[BEGIN]

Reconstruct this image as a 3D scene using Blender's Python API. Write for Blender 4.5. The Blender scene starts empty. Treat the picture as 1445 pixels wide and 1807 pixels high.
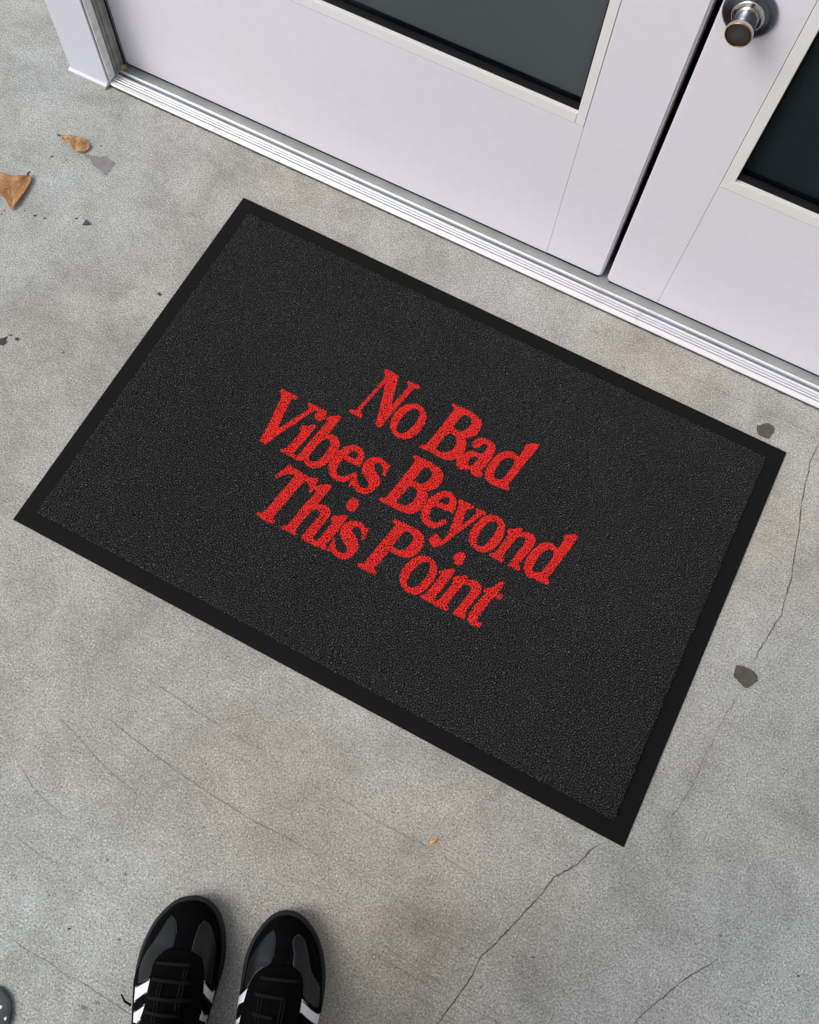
# Doormat in front of a white double door, seen from above by a person in black trainers.
import bpy, bmesh, math, random
import numpy as np
from mathutils import Vector, Matrix
from mathutils.geometry import delaunay_2d_cdt, tessellate_polygon

random.seed(7)
rng = np.random.default_rng(11)
SC = bpy.context.scene
COL = SC.collection

# ------------------------------------------------------------------ camera
cam_d = bpy.data.cameras.new('camera')
cam = bpy.data.objects.new('camera', cam_d); COL.objects.link(cam)
cam.location = (0.18477, -0.83270, 1.20415)
cam.rotation_euler = (0.342836, -0.040015, 0.475454)
cam_d.sensor_fit = 'VERTICAL'; cam_d.sensor_height = 36; cam_d.lens = 32.677
cam_d.clip_start = 0.02; cam_d.clip_end = 300
SC.camera = cam

# ------------------------------------------------------------------ sky, sun, exposure
SUN_EL, SUN_AZ = math.radians(45), math.radians(230)      # azimuth clockwise from +y
world = bpy.data.worlds.new('World'); SC.world = world
world.use_nodes = True
wn = world.node_tree; wn.nodes.clear()
wo = wn.nodes.new('ShaderNodeOutputWorld'); wb = wn.nodes.new('ShaderNodeBackground')
sky = wn.nodes.new('ShaderNodeTexSky'); sky.sky_type = 'NISHITA'; sky.sun_disc = False
sky.sun_elevation = SUN_EL; sky.sun_rotation = SUN_AZ
sky.air_density = 1.0; sky.dust_density = 4.0; sky.ozone_density = 1.0
hs = wn.nodes.new('ShaderNodeHueSaturation'); hs.inputs['Saturation'].default_value = 0.30
wn.links.new(sky.outputs[0], hs.inputs['Color']); wn.links.new(hs.outputs[0], wb.inputs[0])
wb.inputs[1].default_value = 0.12
wn.links.new(wb.outputs[0], wo.inputs[0])
sd = bpy.data.lights.new('sun', 'SUN'); sd.energy = 1.0; sd.angle = math.radians(34); sd.color = (1.0, 0.97, 0.93)
sun = bpy.data.objects.new('sun', sd); COL.objects.link(sun)
dirv = Vector((math.sin(SUN_AZ)*math.cos(SUN_EL), math.cos(SUN_AZ)*math.cos(SUN_EL), math.sin(SUN_EL)))
sun.rotation_euler = dirv.to_track_quat('Z', 'Y').to_euler()
sun.location = (0, 0, 6)
vs = SC.view_settings; vs.view_transform = 'Standard'; vs.look = 'None'; vs.gamma = 1; vs.exposure = 0.30
vs.use_curve_mapping = False

# ------------------------------------------------------------------ measured outlines (metres; letters in mm on the mat)
CRACKS = [
    (1.5, 1, [(0.5056, -0.0435), (0.5045, -0.0583), (0.5017, -0.0859), (0.5058, -0.1129), (0.5081, -0.1347), (0.5139, -0.1663), (0.5227, -0.2015), (0.5285, -0.2375), (0.5354, -0.2667), (0.5366, -0.2959), (0.5409, -0.322), (0.5367, -0.34), (0.5335, -0.3651), (0.5294, -0.3828), (0.5288, -0.401)]),
    (1.2, 0.8, [(0.5271, -0.4422), (0.5246, -0.4609), (0.52, -0.4805), (0.517, -0.508)]),
    (0.9, 0.6, [(0.517, -0.508), (0.5168, -0.5258), (0.5135, -0.5497), (0.5138, -0.5667), (0.5128, -0.5859), (0.5069, -0.6219), (0.4972, -0.6473)]),
    (1.5, 1, [(0.4371, -0.7028), (0.4288, -0.7145), (0.4202, -0.7394), (0.4006, -0.7653), (0.3956, -0.7894), (0.3896, -0.8059), (0.3786, -0.8372), (0.369, -0.8644), (0.3595, -0.885), (0.3597, -0.9052), (0.3551, -0.9276), (0.352, -0.9437), (0.3463, -0.9675), (0.3428, -0.9809)]),
    (1.2, 0.9, [(0.5456, -0.8802), (0.5498, -0.8663), (0.5541, -0.8523), (0.5692, -0.8259), (0.5801, -0.8052), (0.5918, -0.7864), (0.6044, -0.7701), (0.613, -0.7565)]),
    (1, 0.8, [(-0.1837, -0.8519), (-0.1205, -0.861), (-0.0631, -0.8678), (-0.0118, -0.8719), (0.0449, -0.8747), (0.0884, -0.8729), (0.1358, -0.8732)]),
    (0.9, 0.7, [(-0.2336, -0.8798), (-0.1991, -0.8886), (-0.1448, -0.9051), (-0.0983, -0.9121)]),
    (0.8, 0.6, [(-0.164, -0.788), (-0.1266, -0.7896), (-0.088, -0.7936), (-0.0402, -0.7957), (0.0074, -0.7984)]),
    (0.8, 0.6, [(-0.2481, -0.9473), (-0.2056, -0.9676), (-0.1501, -0.9768)]),
    (0.8, 0.6, [(0.0776, -0.8063), (0.1139, -0.8038), (0.143, -0.8031), (0.1785, -0.8057), (0.2409, -0.8038), (0.2686, -0.8049), (0.3267, -0.809)]),
    (0.8, 0.7, [(0.232, -0.888), (0.2804, -0.8873), (0.3097, -0.8871), (0.3601, -0.8861), (0.388, -0.884)]),
    (0.8, 0.6, [(0.2328, -0.9394), (0.2744, -0.9385), (0.3232, -0.9398), (0.3573, -0.938), (0.4037, -0.9371), (0.4234, -0.9375)]),
    (0.7, 0.5, [(0.238, -0.9237), (0.2861, -0.9278), (0.3317, -0.9311), (0.3685, -0.9294), (0.4137, -0.9261)]),
    (0.9, 0.7, [(0.2984, -0.0462), (0.3425, -0.0466), (0.3965, -0.0457), (0.4365, -0.0448), (0.4692, -0.0467), (0.4998, -0.0445), (0.5217, -0.045)]),
    (0.7, 0.5, [(0.4391, -0.0537), (0.4723, -0.0532), (0.503, -0.054), (0.5245, -0.0535)]),
    (0.8, 0.6, [(-0.6313, -0.3513), (-0.6316, -0.3666), (-0.6328, -0.3856)]),
    (0.9, 0.8, [(-0.0517, -1.1185), (-0.0367, -1.1167), (-0.0188, -1.1182), (0.008, -1.1192), (0.031, -1.1195)]),
    (0.6, 0.4, [(-0.1547, -1.1133), (-0.1202, -1.1174), (-0.0818, -1.1165), (-0.0396, -1.1215)]),
    (0.6, 0.4, [(-0.0044, -0.7571), (0.0115, -0.7489), (0.0202, -0.7395), (0.0359, -0.7265)]),
    (0.6, 0.4, [(-0.2064, -1.0204), (-0.1827, -1.0227), (-0.1567, -1.0251), (-0.1234, -1.0208)]),
    (0.6, 0.35, [(0.156, -0.8701), (0.2121, -0.8735), (0.2735, -0.8738)]),
    (0.6, 0.35, [(0.2858, -0.9561), (0.3305, -0.9566), (0.3678, -0.9579)]),
]
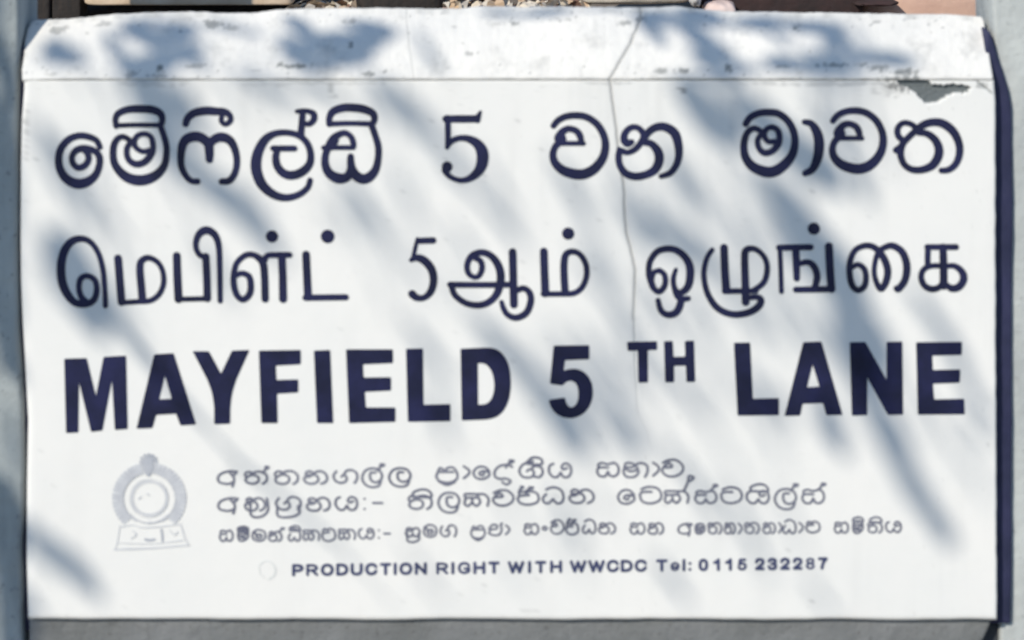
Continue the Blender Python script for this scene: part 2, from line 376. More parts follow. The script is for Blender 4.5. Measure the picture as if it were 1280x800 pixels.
glyph(680, 125, '700,335,40 668,345,56 642,320,54 645,270,46 680,228,42 725,215,40 770,235,42 795,280,44 780,330,44 730,390,42 670,418,38 625,405,40 600,390,30|605,400,44 595,460,44 610,530,46 660,590,52 740,610,54 830,590,54 890,550,60 920,480,64 910,410,62 860,350,50 800,335,44|795,310,44 840,250,50 900,215,54 970,215,60 1040,260,66 1070,340,60 1078,430,52 1060,510,46 1010,580,42 935,608,34')
glyph(900, 125, '205,190,44 240,140,46 310,105,48 390,98,50 470,110,50 545,170,50 590,260,50 598,350,52 575,440,60 510,520,70 430,570,76 350,570,76 260,530,68 205,460,58 190,380,50 200,300,46 230,245,42 275,225,40 320,245,38 340,270,36|330,270,36 300,320,38 310,380,40 350,420,44 410,410,44 460,360,46 475,300,42 460,240,40 410,215,38 365,240,36 355,290,36 385,330,36 440,330,36')
glyph(900, 125, '675,175,38 730,190,50 775,260,66 792,350,72 780,460,66 740,550,52 680,585,42')
glyph(1020, 125, VA, fx=lambda x, y: (105 + (x - 45) * .968, 62 + (y - 100) * .987))
glyph(1020, 125, '640,400,46 690,365,42|700,325,40 660,290,44 650,235,42 680,190,38 730,182,38 780,205,40 800,235,44|800,240,44 740,295,44 695,345,46 675,400,50 680,460,46 710,520,44 770,555,46 850,555,50 930,520,58 975,450,62 980,380,60 945,310,54 880,265,46 820,260,40|790,245,46 860,195,52 940,175,54 1020,190,60 1095,250,60 1140,340,54 1145,430,50 1115,510,46 1060,555,42 1000,562,38')
# Tamil row
glyph(60, 275, '460,685,34 455,560,34 440,400,36 405,270,36 345,180,38 270,148,44 190,170,52 130,250,58 105,370,60 115,500,60 160,600,56 220,660,50 300,670,50 365,640,44 390,560,40 375,480,38 315,445,38 262,470,40 248,540,38 265,610,40 300,650,44')
glyph(60, 275, '560,305,54 572,450,54 588,655,54|580,660,34 740,650,34|740,650,34 820,642,36 890,590,36 925,500,36 915,400,34 870,330,36 800,300,40 745,330,46 735,400,50 745,520,52 755,640,52')
glyph(240, 275, '-122,285,54 -117,450,56 -108,632,56|-120,632,34 0,630,34 130,627,34|110,290,50 118,450,50 122,625,52|115,295,44 60,275,38 30,210,36 45,130,44 90,85,54 140,85,54 190,130,48 215,220,40 222,400,36 225,645,34')
glyph(240, 275, '570,320,40 500,280,40 430,280,40 360,340,38 335,430,40 335,520,42 360,600,42 410,635,42 460,590,44 470,520,44 455,450,42 400,425,38 345,445,34|505,285,36 565,340,50 580,450,50 585,630,50|580,320,40 605,282,38 690,278,40 780,277,40|718,285,52 725,450,52 728,630,54')
glyph(240, 275, '640,130,88')
glyph(240, 275, '912,275,54 920,450,54 928,615,56|908,620,42 1070,618,42 1230,616,42')
glyph(240, 275, '1085,130,98')
glyph(500, 275, '148,165,42 265,162,44|140,150,24 122,220,26 105,300,28|90,318,30 130,300,46 190,320,58 250,390,56 268,480,52 245,570,48 190,620,40 130,618,48 97,590,56', 'digit')
glyph(500, 275, '600,300,40 645,330,40 655,390,40 630,445,36 590,455,36 545,420,38 538,350,40 575,285,44 645,258,44 720,280,48 780,350,54 805,440,56 795,530,54 760,610,48 690,665,46 610,680,44 520,660,42 440,600,42 412,530,40|400,515,40 650,517,40 900,515,40')
glyph(500, 275, '900,255,54 905,450,54 910,675,54|935,560,40 990,545,40 1035,580,44 1045,650,46 1010,740,46 930,780,44 860,755,40 825,700,36 812,655,30')
glyph(600, 275, '510,250,54 515,420,54 522,585,56|505,590,36 690,590,36|690,590,36 760,580,38 820,530,38 852,440,38 845,350,38 800,275,38 740,250,40 690,270,44 672,330,48 672,450,50 680,580,50')
glyph(600, 275, '705,107,88')
glyph(790, 275, '220,402,36 260,440,38 262,520,40 215,572,40 165,535,40 155,480,38 172,420,34 215,402,34|165,530,44 135,440,40 140,340,40 190,260,42 260,230,44 340,235,46 410,280,50 455,350,54 465,430,56 450,520,52 410,570,46 365,575,40 335,530,36 330,460,34 350,395,26|338,545,36 360,600,44 395,628,42 450,625,34|392,635,48 375,700,50 340,745,48 280,755,44 230,720,40 207,640,34')
glyph(790, 275, '640,238,32 600,300,34 575,400,36 580,500,38 610,600,42 670,690,46 750,740,46 840,755,46 940,735,48 1010,690,50 1030,640,48 1000,615,40 930,620,36|735,220,54 742,400,54 752,555,56|740,568,38 990,565,36|960,567,36 1050,500,38 1080,400,38 1065,310,36 1010,245,36 950,225,40 905,250,48 900,340,50 905,500,52 908,655,54')
glyph(900, 275, '472,220,42 600,218,42 725,216,42|478,230,32 485,400,32 490,572,32|605,230,50 610,350,50 612,465,44|620,352,34 700,335,40 750,370,46 775,440,48 765,510,44 745,550,36|605,555,40 750,553,42 885,550,42|870,208,54 878,380,54 890,550,54')
glyph(900, 275, '750,68,88')
glyph(1030, 275, '218,382,32 270,355,36 320,390,40 335,460,40 320,530,42 270,560,40 225,520,42 205,440,42 205,340,40 240,250,38 300,210,40 370,205,42 430,240,46 480,310,50 508,400,50 495,490,48 455,550,42 420,500,38 400,420,34 410,320,34 440,250,40 490,215,40 550,205,46 620,250,50 655,330,52 660,410,52 640,490,48 595,548,48 578,545,40')
glyph(1030, 275, '825,215,40 940,215,40 1055,215,42|830,220,40 828,300,40 827,360,38|950,215,50 955,380,54 955,525,54|950,365,34 860,365,36 800,390,38 775,450,40 800,520,42 860,550,44 920,535,40 950,490,34|960,370,32 1040,365,38 1100,410,48 1115,470,52 1080,530,50 1020,545,48 970,510,36')
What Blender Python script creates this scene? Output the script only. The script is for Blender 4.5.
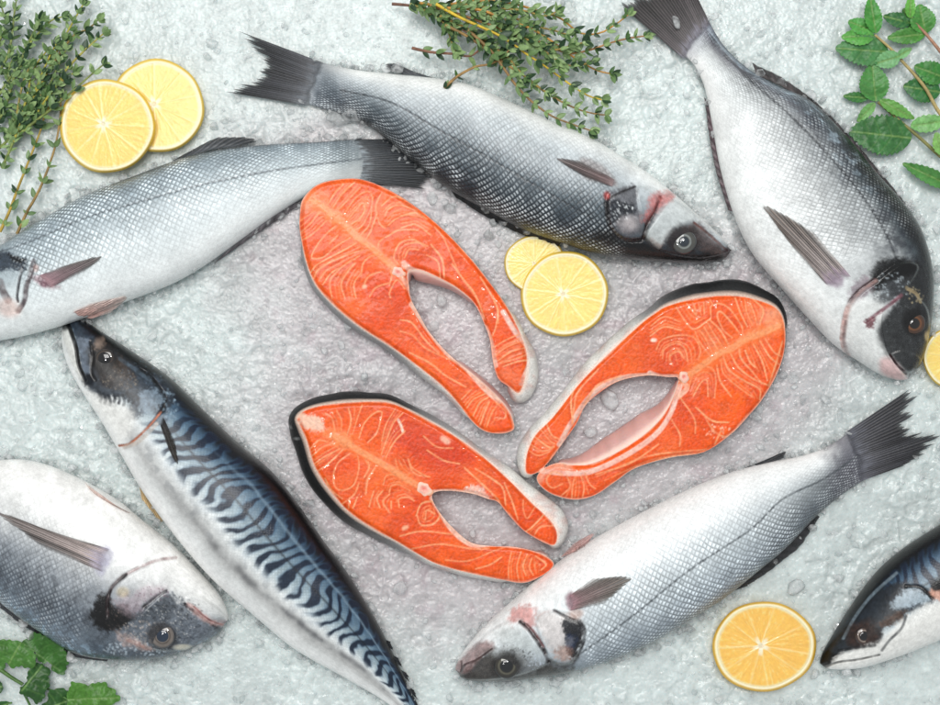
import bpy, math, random
import numpy as np
from mathutils import kdtree

scene = bpy.context.scene
for o in list(bpy.data.objects):
    bpy.data.objects.remove(o)

# ------------------------------------------------------------------ camera, world, lamps, exposure
S = 0.0008                    # metres per drawing unit (one unit is one photo pixel on the ice)
CX, CY = 470.0, 352.5
FOCAL = 50.0
HCAM = 940 * S * FOCAL / 36.0

cam_data = bpy.data.cameras.new("camera")
cam_data.lens = FOCAL
cam_data.sensor_width = 36.0
cam_data.clip_start = 0.05
cam_data.clip_end = 50.0
cam = bpy.data.objects.new("camera", cam_data)
cam.location = (0, 0, HCAM)
scene.collection.objects.link(cam)
scene.camera = cam

world = bpy.data.worlds.new("World")
scene.world = world
world.use_nodes = True
bg = world.node_tree.nodes["Background"]
bg.inputs[0].default_value = (0.93, 0.97, 1.0, 1)
bg.inputs[1].default_value = 0.44


def area(name, loc, target, size, power, color):
    d = bpy.data.lights.new(name, 'AREA')
    d.shape = 'RECTANGLE'
    d.size, d.size_y = size
    d.energy = power
    d.color = color
    o = bpy.data.objects.new(name, d)
    o.location = loc
    v = np.array(target, float) - np.array(loc, float)
    from mathutils import Vector
    o.rotation_euler = Vector(v).to_track_quat('-Z', 'Y').to_euler()
    scene.collection.objects.link(o)
    return o


area("softbox_lamp", (-0.3, 0.95, 2.5), (0, 0, 0), (1.9, 1.3), 49, (1.0, 0.985, 0.96))
area("added_glint_lamp", (-0.75, -0.25, 2.3), (0, 0, 0), (0.08, 0.08), 5, (1.0, 1.0, 1.0))  # unseen extra lamp, added only to raise more glints
area("spot_lamp", (0.45, 0.55, 2.5), (0, 0, 0), (0.09, 0.09), 8, (1.0, 0.99, 0.97))

scene.view_settings.view_transform = 'Standard'
scene.view_settings.look = 'None'
scene.view_settings.exposure = 0.0
scene.view_settings.gamma = 1.0
scene.render.engine = 'CYCLES'
scene.cycles.use_denoising = True
scene.cycles.max_bounces = 10
scene.cycles.transparent_max_bounces = 16
scene.cycles.caustics_reflective = False
scene.cycles.caustics_refractive = False

rng = np.random.default_rng(7)
random.seed(7)

# ------------------------------------------------------------------ helpers


def C(r, g, b):
    c = np.array([r, g, b], float) / 255.0
    return np.where(c <= 0.04045, c / 12.92, ((c + 0.055) / 1.055) ** 2.4)


def W(px, py, z=0.0):
    """photo position (px,py) seen at height z (drawing units) -> world metres"""
    px = np.asarray(px, float)
    py = np.asarray(py, float)
    z = np.asarray(z, float) * S + 0 * px
    k = (HCAM - z) / HCAM
    return np.stack([(px - CX) * S * k, (CY - py) * S * k, z], -1)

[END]

What is needed
Reproduce exactly, and only, the lines from the one containing "What Blender Python" through the one containing "scene.camera = cam", including both; leave out any pictures.

Result of this exercise
What Blender Python script creates this scene? Output the script only. The script is for Blender 4.5.
import bpy, math, random
import numpy as np
from mathutils import kdtree

scene = bpy.context.scene
for o in list(bpy.data.objects):
    bpy.data.objects.remove(o)

# ------------------------------------------------------------------ camera, world, lamps, exposure
S = 0.0008                    # metres per drawing unit (one unit is one photo pixel on the ice)
CX, CY = 470.0, 352.5
FOCAL = 50.0
HCAM = 940 * S * FOCAL / 36.0

cam_data = bpy.data.cameras.new("camera")
cam_data.lens = FOCAL
cam_data.sensor_width = 36.0
cam_data.clip_start = 0.05
cam_data.clip_end = 50.0
cam = bpy.data.objects.new("camera", cam_data)
cam.location = (0, 0, HCAM)
scene.collection.objects.link(cam)
scene.camera = cam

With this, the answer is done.